If the inchoate intellectual and popular movement among Afrikaners currently under way gathers strength and manages to create a semblance of Afrikaner unity, a rejuvenated and freshly mobilised volk will become a political factor to be reckoned with, regardless of numbers. It, and not the vacuous parliamentary opposition, will become the countervailing force necessary to staunch the Africanists’ ostensibly unlimited appetite for power and assets.
An Afrikaner power bloc could safeguard democracy in removing the temptation of a Mugabe-ist total transformation. We must not underestimate the widespread admiration of ANC politicians and many black South Africans for Mugabe’s ill-fated policies. Some black Africans regard what seems like folly to most whites and Western observers, as a display of courage and commitment to black nationalism.
Ahead of us lie interesting times, perhaps “too interesting” as they say. When the chips are down, Afrikaners are going to stand together as they have so often managed to do in the past. Post-Zimbabwe, South Africa’s whites are scared. Fear often creates unity where ideas or leadership by themselves fail.

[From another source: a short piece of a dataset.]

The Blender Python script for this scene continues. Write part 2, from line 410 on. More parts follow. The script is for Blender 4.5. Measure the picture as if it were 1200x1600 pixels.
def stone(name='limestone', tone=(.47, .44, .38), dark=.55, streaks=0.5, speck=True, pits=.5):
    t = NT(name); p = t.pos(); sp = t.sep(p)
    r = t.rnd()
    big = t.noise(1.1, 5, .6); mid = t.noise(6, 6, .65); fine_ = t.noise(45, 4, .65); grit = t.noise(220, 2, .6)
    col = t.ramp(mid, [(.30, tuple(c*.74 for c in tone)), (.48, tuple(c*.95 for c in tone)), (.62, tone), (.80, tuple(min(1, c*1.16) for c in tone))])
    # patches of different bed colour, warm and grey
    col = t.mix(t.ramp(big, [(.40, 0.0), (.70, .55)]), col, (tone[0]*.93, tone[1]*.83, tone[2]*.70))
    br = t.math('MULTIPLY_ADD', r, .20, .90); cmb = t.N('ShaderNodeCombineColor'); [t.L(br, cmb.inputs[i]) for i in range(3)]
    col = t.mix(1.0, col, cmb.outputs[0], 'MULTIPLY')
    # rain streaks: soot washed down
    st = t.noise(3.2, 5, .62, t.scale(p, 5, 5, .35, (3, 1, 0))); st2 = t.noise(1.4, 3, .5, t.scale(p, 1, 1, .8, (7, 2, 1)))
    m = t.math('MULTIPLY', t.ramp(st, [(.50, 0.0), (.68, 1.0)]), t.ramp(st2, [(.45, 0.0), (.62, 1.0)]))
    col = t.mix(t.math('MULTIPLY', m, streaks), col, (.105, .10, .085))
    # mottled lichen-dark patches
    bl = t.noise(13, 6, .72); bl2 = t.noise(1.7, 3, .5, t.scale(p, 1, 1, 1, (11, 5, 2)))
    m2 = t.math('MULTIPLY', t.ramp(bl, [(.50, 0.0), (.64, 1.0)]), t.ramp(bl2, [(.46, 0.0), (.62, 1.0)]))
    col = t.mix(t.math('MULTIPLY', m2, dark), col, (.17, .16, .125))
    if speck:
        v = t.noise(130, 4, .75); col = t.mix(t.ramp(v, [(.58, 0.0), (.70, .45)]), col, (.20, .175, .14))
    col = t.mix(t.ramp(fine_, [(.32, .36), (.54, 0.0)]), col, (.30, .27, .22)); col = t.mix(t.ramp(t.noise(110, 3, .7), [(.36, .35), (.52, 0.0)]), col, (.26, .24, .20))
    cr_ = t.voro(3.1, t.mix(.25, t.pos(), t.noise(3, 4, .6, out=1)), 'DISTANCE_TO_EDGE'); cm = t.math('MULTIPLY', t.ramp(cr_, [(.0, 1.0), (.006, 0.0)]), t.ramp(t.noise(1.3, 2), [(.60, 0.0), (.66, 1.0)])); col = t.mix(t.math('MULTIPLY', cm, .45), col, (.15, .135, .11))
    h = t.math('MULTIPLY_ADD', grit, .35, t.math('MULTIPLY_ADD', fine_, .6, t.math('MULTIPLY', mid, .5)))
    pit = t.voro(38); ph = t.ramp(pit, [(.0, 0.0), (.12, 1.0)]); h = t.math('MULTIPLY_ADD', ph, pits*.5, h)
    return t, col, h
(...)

Increasingly, I get the sense that English whites are looking to Afrikaners to get them out of the fix the English left — and the liberals with their naive and spurious assessments of African individualism — has got us into.
What is needed now is debate, not only on the role of whites in our society — if there is still a place for them once transformation has run its course — but also whether some form of English-Afrikaner entente is possible.
Paradoxically, ANC rule has placed Afrikaners in a much stronger position than they have ever been vis à vis their traditional enemies, the English-speakers. For the ANC has achieved what neither JBM Hertzog nor HF Verwoerd could, and that is to largely destroy what was left of the local English community, its identity and sense of cohesion.
The game of politics is fascinating because history determines outcomes, more often than the present. Sooner or later, Afrikaners will challenge ANC hegemony to gain either minority rights or territory, or even to reassert themselves as rulers over large tracts of South Africa. Why not? In an increasingly anarchic Africa, of which Zimbabwe and the Ivory Coast are but the two most recent examples, anything is possible.
English-speakers will be the vicarious beneficiaries of any Afrikaner resurgence, as it will positively impact on the second-class status and uncertain fate of whites in general. Depending on how well future Afrikaner leaders understand this, they might demand a price for such a free ride on the Afrikaner train. Could it be that Afrikaners might insist on the final integration of English-speakers into their culture and identity, the much-feared “Afrikanerisation” that was talked about in the 1950s and referred to in JM Coetzee’s memoirs, as the price to be paid for enjoying Afrikaner protection against the likes of Mugabe or any South African emulator of the Zimbabwean hero?
After all, English-speakers already eat boerewors, say lekker and listen to Afrikaans rock music. Most of them have Afrikaner relatives or neighbours. It will be a small step to internalise the finer aspects of Afrikaner history and come under the charm of the Afrikaans language, literature and those many icons of rugby, golf, swimming, female beauty and the arts whose names they already pronounce impeccably, unlike their long-lost relatives in Britain.